I am extremely concerned regarding recent events in Libya where the situation remains highly precarious. The security environment has further deteriorated in recent days after renegade Army General Haftar sent his paramilitary force, the "Libyan National Army", to attack the parliament building on 18 May. According to reports received, militia members used anti-aircraft weapons, rocket-propelled grenades and light arms in some of the heaviest clashes in months in the capital, killing two people and wounding 60.

General Haftar, who quit as head of Colonel Gaddafi’s army and took charge of rebel forces during the 2011 uprising, has vowed to rid Libya of Islamist politicians whom he claims have allowed extremist militias to take control of the country. He has called publicly on the government to hand over power to the country’s highest judicial council "to form a civilian presidential high council tasked with forming an emergency cabinet and organising legislative elections". General Haftar’s forces also launched an extensive air and ground operation against Islamist militias in the coastal city of Benghazi on 16 and 17 May, reportedly killing 70 people.

The acting Libyan Prime Minister, Abdullah Al-Thinni, has declared that General Haftar is attempting to lead a coup against the government. I strongly condemn the actions of all militias in Libya, including General Haftar’s forces, which are seeking to undermine the legitimate political process and the aspirations of the vast majority of the Libyan people for a peaceful democratic transition.

I join Libya’s interim government in calling on all sides to return urgently to dialogue and reconciliation as a means of restoring stability.

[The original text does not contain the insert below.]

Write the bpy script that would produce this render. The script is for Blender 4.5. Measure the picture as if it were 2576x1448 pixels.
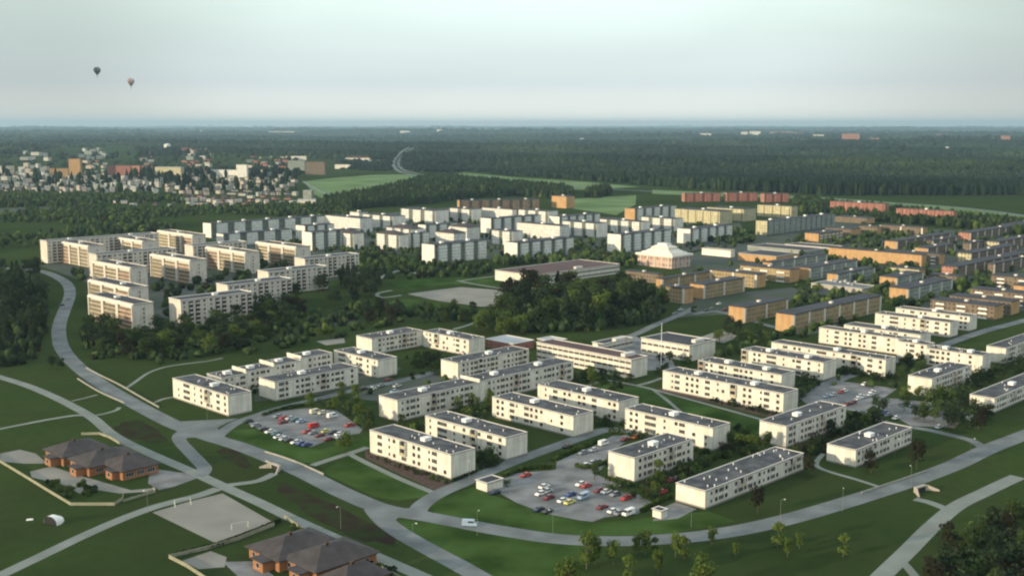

The difficulty is that there is no government operating in Libya. There is a collection of armed groups and this is another strong man emerging. We have seen this happen on many occasions. Earlier we discussed the coup in Thailand. Are there Irish citizens living in Libya and is there concern about them? A number of Libyan people were living in Ireland, some of whom returned to Libya after the fall of the Gadaffi regime. Does the Minister of State have any information on this? What should Ireland do about the situation? Do we step back and let them at it? What happens next?

I am not in a position to state the exact number of Irish citizens in Libya, but I assure the Deputy that through our embassy in Rome which is accredited to Libya we are providing advice for anybody who is considering travelling to Libya and that we will monitor and offer support to Irish citizens who are in the country or the region.

With regard to the response to the grave difficulty in Libya, much of it is being co-ordinated through the European Union. On the first level, the High Representative of the European Union for Foreign Affairs and Security Policy, Catherine Ashton, who co-ordinates and leads much of the European Union's foreign policy in these areas has appointed a new special envoy to Libya, Bernardino León, whose role will be to co-ordinate the work of the European Union in that area and offer any support possible, with a particular focus on what can be done in the area of public administration and governance.

The second area of work by the European Union involves what is described as the European Union Integrated Border Management Assistance Mission in Libya which was established in May 2013. Its role is to support and develop the capacity and ability of the Libyan authorities to monitor their borders and make them secure and in the long term to develop broader policy and concepts in that regard. The mission has a temporary location in Malta and will put in place a secure compound and facility within Libya to deal with work in that area.

Written Answers follow Adjournment.
Sitting suspended at 10.55 a.m. and resumed at 12 noon.